La mossa di Zaia è doppiamente politica. Il governatore del Veneto critica il governo gialloverde su temi nei quali si è discostato dal programma leghista e così facendo solletica l’elettorato classico del Carroccio, accusando i leghisti romani di badare più al Contratto con Di Maio che a quello con gli elettori, e rilancia l’alleanza di centrodestra  - intesa come Lega, Fi e Fdi - come modello.  Il vecchio schema ideato dal Cavaliere e da Umberto Bossi, che è profondamente in crisi ma non è ancora morto, resta l’unica alternativa possibile all’accordo Lega - M5s e Zaia, così facendo, la sottolinea e magari si candida a guidarne una riedizione. Quello stesso modello ha vinto pochi mesi fa in Lombardia, dove governa un altro leghista “moderato”, preoccupato pure lui per i troppi “no” dei pentastellati. Sia in Veneto che in Lombardia la guida è leghista, ma nessuno dei due presidenti ha mai minacciato di lasciare fuori gli altri partiti della coalizione o non considerato Forza Italia o Fratelli d’Italia. Il “blocco sociale”  di quel modello resiste. Anzi, dopo le prime mosse del governo è sempre più definito, si identifica con le forze produttive delle Regioni Settentrionali.

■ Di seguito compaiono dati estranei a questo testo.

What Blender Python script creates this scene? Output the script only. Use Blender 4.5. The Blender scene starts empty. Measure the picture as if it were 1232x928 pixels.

Dopo che Confindustria da settimane bombarda il governo sugli stessi temi - Dl Dignità e e infrastrutture- e indica la filosofia dei Cinquestelle come un problema, ieri il quotidiano di Confindustria, Il Sole 24 Ore, ha spiegato il perché “al Nord servono le infrastrutture e non il populismo” fornendo i numeri. “Emblematico è il caso della Tav e di quell' area economica europea integrata che va da Trieste a Lione, passando per Treviso, Padova, Verona, Bologna, Milano, Novara, Torino e Grenoble, che nel 2016 ha generato un Pil di 1.191 miliardi di euro, più grande di quello della Spagna (1.118 miliardi) e della somma di due colossi come il Baden-Württenberg e la Baviera (1.049 miliardi insieme)”, segnalava ieri. “Il Nord Ovest Italia ha un Pil di 549 miliardi di euro, il Nord Est Italia di 387 miliardi, il Rodano-Alpi di 217 miliardi e l'Alvernia di 39 miliardi”, stimava ancora. Fermare l’industria manifatturiera del Nord chiudendo i cantieri o non aprendone di nuovi, dunque,  non aiuterà a finanziare misure come il reddito di cittadinanza pensate per il Sud e che hanno consentito ai Cinquestelle di fare il pieno nel Mezzogiorno, ma, al contrario, rischierebbe di far diminuire il Pil e con esso le risorse a disposizione. Può Salvini, che va forte dappertutto ma è ancora dietro a Fi nel Mezzogiorno, voltare le spalle al Nord?